Now released, they help explain why the 28-year-old artist, who identified as a male named Aiden, shot her way into the Tennessee school, killing three adults and three nine-year-olds, before responding officers killed her.
Hale’s journal entries begin with the title ‘My Imaginary Penis’ and include a crude drawing, according to The Star.
‘My penis exists in my head.

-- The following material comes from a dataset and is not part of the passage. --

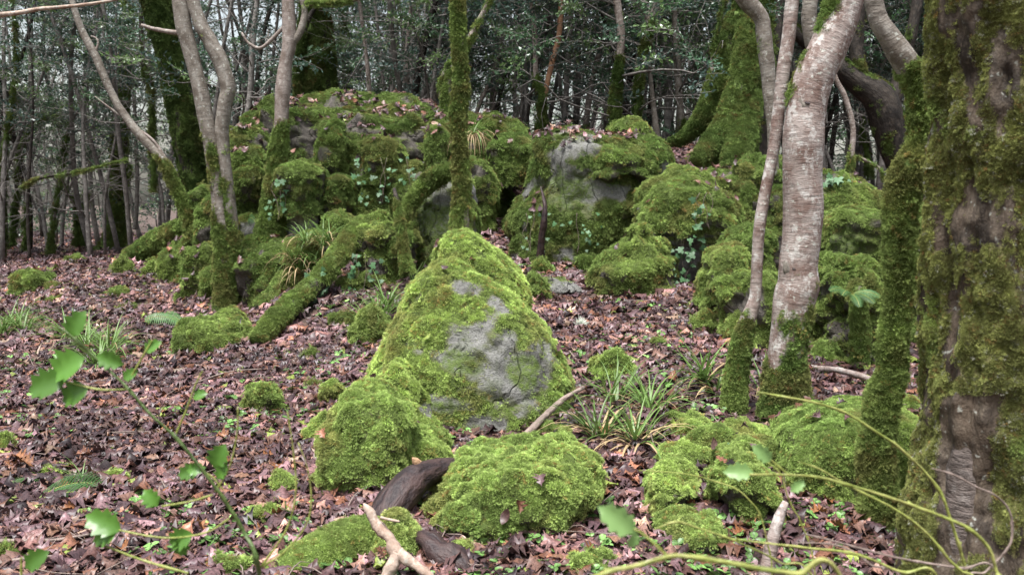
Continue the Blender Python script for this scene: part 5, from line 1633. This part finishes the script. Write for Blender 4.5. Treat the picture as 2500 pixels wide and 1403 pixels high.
G = 'clumps of woodrush among the rocks'
grass_clump('large woodrush clump arching over the leaves right of the pointed rock', [(1465, 1075)], 60, .56, .0105, .34, group=G)
grass_clump('woodrush clump with dry straw blades behind the shaggy mound', [(1555, 1090)], 56, .54, .0105, .4, group=G)
grass_clump('woodrush clump left of the upper stacked moss dome', [(1590, 1010)], 44, .5, .010, .25, group=G)
grass_clump('sparse woodrush clump below the double moss cushion', [(1500, 985)], 40, .48, .010, .2, group=G)
grass_clump('woodrush clump at the left foot of the thin birch', [(1715, 930)], 44, .48, .011, .3, group=G)
grass_clump('woodrush clump with broad blades between the thin birch and the leafy slope', [(1755, 965)], 40, .48, .012, .45, group=G)
grass_clump('few grass blades showing between the two birch feet', [(1850, 960)], 16, .4, .011, .5, group=G)
grass_clump('shaggy drooping grass clump on the steep mound by the fallen log', [(745, 590), (790, 600), (715, 630), (765, 640), (730, 665), (800, 585)], 40, .42, .009, .3, 1.4, group=G, base=9.45)
grass_clump('glossy grass tussock left of the pointed rock', [(930, 790), (905, 815), (950, 760)], 44, .5, .010, .08, 1.3, group=G)
grass_clump('tall grass blades left of the pointed rock peak', [(1012, 690)], 18, .5, .012, .05, .5, group=G)
grass_clump('wide grass tussock on the left leaf floor', [(215, 850), (265, 860), (170, 830), (240, 900)], 56, .5, .010, .05, 1.3, group=G)
grass_clump('grass tussock at the left edge with fern-like leaves', [(30, 800), (60, 815), (5, 820)], 56, .5, .010, .1, 1.2, group=G)
grass_clump('small grass tuft by the low moss patch at lower left', [(200, 1175)], 24, .20, .005, .05, 1.0, group=G)
grass_clump('withered brown grass hanging from the outcrop right of the slim mossy tree', [(1160, 335), (1150, 340)], 26, .7, .012, .75, 2.4, group=G, base=11.6)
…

I swear to god I’m a male,’ Hale wrote in the papers, which were recovered by police.
She then wrote about her desire to have a penis so she could have sex with a woman, in her assumed identity as Aiden.
She wrote about how using that name on a job application for a delivery position led to issues with the company’s background check.
Hale also said that being raised as a girl was ‘torture.’
She worried that high school classmates would call her ‘dyke or a f*****’, she wrote.
That all changed when she learned about transgenderism in her early 20s.
‘I finally found the answer — that changing one’s gender is possible,’ wrote Hale.
But her mom was not on board, Hale wrote.
‘What she believes, how she grew up, conservatively, and that LGBTQ — especially transgender — was an enigma, nearly non-existent,’ Hale wrote.
She added: ‘I hate parental views; how my mom sees me as a daughter — and she’d not bear to want to lose that daughter because a son would be the death of Audrey.’
Hale used violent language when talking about the emergence of puberty blockers in the 2010s.
They were hailed at the time for helping transgender pre-teens safely delay the onset of puberty.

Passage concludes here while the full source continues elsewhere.